# start of Material for the task
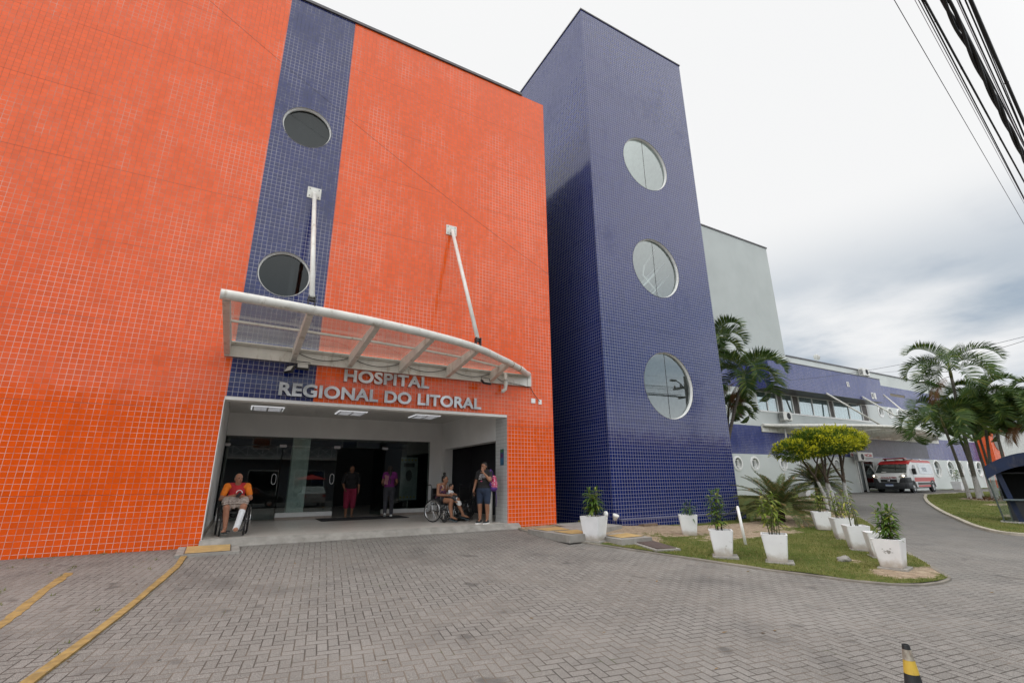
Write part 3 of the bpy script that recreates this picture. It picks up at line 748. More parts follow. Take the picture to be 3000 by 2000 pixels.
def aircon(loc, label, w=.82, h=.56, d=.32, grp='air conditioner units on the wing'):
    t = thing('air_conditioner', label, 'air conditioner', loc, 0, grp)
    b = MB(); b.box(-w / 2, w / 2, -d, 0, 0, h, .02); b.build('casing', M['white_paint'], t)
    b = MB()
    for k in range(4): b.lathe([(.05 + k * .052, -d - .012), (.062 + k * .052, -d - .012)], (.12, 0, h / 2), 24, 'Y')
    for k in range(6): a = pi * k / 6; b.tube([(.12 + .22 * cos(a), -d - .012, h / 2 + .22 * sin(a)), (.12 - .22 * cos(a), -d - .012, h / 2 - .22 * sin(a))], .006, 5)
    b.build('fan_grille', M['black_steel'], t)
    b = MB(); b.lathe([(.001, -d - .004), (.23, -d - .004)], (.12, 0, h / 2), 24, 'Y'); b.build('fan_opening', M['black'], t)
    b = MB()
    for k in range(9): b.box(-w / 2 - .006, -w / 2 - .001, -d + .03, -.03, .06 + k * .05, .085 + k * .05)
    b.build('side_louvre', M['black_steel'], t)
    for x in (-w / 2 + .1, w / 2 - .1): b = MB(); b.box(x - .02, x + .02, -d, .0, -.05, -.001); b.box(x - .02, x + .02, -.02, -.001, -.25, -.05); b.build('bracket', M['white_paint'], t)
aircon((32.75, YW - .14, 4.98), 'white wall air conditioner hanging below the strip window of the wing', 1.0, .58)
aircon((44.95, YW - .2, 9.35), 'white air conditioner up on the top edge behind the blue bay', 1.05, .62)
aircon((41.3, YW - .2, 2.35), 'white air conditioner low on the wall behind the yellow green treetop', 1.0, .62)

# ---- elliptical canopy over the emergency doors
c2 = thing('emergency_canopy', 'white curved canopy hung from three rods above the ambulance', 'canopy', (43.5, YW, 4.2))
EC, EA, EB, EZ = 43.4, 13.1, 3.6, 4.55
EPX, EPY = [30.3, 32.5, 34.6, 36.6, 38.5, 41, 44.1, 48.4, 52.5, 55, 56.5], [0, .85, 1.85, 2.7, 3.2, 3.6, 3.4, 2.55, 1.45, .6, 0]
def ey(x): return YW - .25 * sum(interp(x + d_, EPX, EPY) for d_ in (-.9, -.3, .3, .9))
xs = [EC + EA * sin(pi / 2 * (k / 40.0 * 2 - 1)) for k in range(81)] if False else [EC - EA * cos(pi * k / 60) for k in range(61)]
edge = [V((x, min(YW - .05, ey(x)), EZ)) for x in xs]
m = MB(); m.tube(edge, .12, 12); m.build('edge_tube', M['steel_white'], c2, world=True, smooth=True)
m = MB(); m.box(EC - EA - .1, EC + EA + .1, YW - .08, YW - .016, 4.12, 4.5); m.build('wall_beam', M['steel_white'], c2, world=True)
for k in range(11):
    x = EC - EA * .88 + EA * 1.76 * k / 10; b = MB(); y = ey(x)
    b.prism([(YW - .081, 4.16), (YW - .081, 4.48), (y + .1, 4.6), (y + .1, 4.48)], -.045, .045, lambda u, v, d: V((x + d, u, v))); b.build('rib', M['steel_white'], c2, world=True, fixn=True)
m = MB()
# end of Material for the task
# start of Material for the task
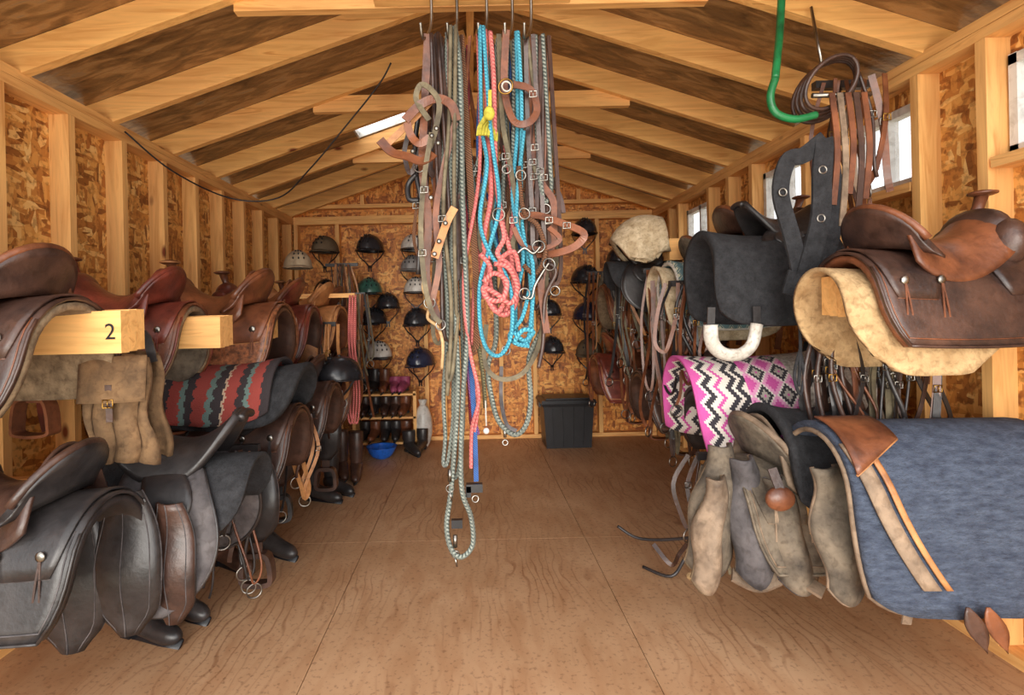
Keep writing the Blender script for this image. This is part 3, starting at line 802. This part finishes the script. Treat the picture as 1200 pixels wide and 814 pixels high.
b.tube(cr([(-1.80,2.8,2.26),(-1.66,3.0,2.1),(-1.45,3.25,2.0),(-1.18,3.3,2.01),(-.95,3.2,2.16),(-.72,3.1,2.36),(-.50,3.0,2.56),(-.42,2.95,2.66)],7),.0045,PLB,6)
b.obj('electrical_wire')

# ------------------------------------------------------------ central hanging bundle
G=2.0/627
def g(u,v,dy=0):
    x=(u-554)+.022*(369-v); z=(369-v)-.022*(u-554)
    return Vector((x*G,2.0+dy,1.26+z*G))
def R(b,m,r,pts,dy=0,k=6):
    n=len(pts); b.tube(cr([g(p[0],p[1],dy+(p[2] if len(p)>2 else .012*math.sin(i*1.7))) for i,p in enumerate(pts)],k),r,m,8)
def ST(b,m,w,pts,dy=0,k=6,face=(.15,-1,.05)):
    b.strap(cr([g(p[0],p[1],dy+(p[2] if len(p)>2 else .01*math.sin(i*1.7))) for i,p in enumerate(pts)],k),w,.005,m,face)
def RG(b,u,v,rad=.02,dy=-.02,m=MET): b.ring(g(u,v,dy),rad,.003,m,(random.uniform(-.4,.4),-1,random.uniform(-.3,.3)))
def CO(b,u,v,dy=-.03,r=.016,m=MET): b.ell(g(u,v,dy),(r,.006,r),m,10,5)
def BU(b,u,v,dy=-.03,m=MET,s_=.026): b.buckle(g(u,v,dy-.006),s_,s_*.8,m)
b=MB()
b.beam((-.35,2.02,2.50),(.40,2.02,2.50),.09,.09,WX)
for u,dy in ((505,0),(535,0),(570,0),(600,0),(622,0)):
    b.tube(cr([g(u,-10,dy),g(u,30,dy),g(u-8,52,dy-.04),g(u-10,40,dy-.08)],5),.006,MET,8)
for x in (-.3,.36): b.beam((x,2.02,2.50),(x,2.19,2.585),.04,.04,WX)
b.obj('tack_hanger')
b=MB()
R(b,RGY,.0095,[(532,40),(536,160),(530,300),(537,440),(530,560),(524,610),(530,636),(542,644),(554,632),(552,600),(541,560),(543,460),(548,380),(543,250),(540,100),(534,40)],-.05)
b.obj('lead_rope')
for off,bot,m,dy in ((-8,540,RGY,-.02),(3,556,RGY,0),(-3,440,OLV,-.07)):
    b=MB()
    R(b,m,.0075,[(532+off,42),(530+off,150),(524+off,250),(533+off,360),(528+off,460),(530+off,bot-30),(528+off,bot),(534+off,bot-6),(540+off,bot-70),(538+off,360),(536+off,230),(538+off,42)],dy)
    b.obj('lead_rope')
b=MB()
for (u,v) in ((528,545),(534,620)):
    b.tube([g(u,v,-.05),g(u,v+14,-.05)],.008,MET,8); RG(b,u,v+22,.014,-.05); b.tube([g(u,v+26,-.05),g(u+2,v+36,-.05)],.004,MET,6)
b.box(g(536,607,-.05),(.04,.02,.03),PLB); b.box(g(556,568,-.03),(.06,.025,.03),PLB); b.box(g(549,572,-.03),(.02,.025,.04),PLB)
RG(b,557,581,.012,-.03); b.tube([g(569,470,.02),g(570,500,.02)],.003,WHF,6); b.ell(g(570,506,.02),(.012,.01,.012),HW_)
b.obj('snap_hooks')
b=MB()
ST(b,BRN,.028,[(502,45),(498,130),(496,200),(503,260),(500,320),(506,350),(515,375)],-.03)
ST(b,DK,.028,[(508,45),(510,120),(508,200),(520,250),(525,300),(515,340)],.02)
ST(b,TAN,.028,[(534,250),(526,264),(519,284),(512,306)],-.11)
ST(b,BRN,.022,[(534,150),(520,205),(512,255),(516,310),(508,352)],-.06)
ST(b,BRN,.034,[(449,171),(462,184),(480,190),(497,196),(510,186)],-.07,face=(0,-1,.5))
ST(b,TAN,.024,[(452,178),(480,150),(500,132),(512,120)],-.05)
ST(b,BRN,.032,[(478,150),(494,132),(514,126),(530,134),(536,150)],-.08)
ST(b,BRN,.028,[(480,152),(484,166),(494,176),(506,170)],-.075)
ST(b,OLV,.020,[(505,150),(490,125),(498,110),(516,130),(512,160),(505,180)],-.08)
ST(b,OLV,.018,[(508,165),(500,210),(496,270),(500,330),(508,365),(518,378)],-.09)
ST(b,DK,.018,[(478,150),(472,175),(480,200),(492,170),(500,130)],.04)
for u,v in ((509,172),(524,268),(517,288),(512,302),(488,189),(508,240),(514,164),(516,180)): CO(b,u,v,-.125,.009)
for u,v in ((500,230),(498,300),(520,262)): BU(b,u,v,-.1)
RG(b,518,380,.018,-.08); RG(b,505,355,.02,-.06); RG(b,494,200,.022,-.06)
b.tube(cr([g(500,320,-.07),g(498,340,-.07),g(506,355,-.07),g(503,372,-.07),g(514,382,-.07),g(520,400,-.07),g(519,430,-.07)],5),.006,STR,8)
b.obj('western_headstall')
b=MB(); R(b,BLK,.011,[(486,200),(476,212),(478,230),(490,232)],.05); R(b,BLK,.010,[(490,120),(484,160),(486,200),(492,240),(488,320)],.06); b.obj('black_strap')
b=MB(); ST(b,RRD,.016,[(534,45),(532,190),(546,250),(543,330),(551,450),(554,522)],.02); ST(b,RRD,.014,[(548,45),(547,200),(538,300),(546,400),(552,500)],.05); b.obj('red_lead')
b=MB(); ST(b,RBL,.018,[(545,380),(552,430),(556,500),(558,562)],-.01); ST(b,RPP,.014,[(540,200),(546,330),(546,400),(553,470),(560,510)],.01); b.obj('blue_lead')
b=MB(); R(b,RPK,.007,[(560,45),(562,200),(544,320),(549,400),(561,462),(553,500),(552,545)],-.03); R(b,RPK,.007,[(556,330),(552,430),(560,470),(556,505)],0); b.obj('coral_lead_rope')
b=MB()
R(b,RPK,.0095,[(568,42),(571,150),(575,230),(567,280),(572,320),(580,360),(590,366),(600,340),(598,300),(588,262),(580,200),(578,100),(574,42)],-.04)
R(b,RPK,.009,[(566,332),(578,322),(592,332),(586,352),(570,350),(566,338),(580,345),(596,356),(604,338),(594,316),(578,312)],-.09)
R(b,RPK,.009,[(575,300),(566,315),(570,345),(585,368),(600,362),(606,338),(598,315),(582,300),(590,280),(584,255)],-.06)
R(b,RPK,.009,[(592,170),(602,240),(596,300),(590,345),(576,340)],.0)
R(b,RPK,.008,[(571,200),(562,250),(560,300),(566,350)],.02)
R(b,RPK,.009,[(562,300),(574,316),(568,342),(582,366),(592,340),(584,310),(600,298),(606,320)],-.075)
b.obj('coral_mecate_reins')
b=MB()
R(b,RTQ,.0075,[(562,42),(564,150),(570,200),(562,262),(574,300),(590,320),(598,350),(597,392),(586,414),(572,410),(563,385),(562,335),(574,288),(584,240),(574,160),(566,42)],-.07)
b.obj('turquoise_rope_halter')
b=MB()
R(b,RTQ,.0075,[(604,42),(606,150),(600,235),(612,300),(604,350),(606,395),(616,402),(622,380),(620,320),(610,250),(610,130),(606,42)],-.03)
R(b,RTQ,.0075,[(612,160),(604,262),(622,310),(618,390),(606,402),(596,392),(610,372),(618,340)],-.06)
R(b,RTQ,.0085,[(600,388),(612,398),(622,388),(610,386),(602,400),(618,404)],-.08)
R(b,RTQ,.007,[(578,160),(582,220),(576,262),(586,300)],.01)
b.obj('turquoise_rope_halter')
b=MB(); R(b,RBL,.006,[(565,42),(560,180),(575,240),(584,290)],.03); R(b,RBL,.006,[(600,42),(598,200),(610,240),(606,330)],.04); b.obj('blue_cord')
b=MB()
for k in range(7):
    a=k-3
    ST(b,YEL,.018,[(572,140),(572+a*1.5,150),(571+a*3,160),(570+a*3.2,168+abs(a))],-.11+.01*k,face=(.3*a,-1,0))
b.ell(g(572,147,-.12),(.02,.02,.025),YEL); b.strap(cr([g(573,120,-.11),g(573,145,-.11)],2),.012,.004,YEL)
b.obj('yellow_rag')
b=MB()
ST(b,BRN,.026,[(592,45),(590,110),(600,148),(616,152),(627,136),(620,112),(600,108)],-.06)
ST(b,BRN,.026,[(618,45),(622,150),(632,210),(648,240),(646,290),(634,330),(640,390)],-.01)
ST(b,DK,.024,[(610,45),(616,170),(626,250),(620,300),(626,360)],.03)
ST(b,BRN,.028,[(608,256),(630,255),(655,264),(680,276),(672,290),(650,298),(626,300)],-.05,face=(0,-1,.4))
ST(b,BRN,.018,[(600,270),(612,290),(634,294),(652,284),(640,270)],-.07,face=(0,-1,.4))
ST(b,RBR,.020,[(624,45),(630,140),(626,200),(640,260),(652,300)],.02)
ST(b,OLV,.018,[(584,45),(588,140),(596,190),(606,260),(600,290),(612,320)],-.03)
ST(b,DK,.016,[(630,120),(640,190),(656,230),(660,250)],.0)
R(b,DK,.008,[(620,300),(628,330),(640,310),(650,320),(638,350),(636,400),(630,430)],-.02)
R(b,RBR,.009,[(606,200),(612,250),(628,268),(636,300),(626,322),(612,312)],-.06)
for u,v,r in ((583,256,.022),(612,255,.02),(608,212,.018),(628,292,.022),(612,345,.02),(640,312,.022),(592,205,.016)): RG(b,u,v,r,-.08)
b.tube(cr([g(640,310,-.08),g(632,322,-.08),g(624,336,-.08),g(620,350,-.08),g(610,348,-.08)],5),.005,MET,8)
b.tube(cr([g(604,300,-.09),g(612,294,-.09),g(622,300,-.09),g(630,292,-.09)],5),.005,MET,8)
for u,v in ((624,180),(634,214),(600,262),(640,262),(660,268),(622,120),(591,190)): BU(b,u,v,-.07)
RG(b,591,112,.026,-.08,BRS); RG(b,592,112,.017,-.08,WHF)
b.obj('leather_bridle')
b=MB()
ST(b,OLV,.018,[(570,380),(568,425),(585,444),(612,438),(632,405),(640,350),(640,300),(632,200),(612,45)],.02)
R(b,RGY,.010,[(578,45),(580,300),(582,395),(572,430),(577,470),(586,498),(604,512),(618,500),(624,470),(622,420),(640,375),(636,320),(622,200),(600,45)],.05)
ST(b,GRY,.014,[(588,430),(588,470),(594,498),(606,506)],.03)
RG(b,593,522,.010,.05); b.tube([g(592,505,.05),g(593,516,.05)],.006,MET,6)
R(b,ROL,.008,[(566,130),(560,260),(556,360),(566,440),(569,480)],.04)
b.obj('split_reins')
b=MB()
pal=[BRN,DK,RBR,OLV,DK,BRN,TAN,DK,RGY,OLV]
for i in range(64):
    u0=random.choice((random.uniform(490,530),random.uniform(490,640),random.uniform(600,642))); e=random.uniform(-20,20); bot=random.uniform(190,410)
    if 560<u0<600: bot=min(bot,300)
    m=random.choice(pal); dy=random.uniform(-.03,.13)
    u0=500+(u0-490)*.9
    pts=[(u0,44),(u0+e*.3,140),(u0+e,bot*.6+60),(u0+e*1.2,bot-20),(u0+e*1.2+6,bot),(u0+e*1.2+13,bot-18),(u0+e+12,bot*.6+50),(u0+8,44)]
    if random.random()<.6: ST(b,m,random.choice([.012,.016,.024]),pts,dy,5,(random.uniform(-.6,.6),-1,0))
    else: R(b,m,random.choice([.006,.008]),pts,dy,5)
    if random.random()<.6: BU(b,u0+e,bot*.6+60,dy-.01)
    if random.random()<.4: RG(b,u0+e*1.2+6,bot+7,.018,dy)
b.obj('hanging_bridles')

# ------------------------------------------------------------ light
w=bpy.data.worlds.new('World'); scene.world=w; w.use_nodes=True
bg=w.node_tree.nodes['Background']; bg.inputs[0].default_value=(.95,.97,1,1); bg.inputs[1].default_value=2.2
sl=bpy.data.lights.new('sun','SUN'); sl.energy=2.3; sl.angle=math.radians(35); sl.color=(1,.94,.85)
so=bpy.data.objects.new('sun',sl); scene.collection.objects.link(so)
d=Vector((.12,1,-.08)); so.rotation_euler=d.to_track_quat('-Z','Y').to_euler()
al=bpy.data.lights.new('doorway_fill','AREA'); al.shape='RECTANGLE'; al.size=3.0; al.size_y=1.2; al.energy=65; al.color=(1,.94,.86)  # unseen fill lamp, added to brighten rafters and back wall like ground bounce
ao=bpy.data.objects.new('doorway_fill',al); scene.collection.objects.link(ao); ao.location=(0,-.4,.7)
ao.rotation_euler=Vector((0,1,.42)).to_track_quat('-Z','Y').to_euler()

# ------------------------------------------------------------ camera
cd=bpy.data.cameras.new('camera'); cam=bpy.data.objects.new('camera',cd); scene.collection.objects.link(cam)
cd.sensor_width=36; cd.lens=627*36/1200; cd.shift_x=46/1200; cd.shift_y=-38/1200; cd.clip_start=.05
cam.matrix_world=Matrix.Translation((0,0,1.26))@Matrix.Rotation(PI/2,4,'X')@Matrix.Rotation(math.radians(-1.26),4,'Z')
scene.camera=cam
# end of Material for the task
## [What you have to do]
Starting at the line that contains "Keep writing the" and ending at the line that contains "b.obj('electrical_wire')", repeat each line exactly, both ends included, and nothing else.

## [Result for this task]
Keep writing the Blender script for this image. This is part 3, starting at line 802. This part finishes the script. Treat the picture as 1200 pixels wide and 814 pixels high.
b.tube(cr([(-1.80,2.8,2.26),(-1.66,3.0,2.1),(-1.45,3.25,2.0),(-1.18,3.3,2.01),(-.95,3.2,2.16),(-.72,3.1,2.36),(-.50,3.0,2.56),(-.42,2.95,2.66)],7),.0045,PLB,6)
b.obj('electrical_wire')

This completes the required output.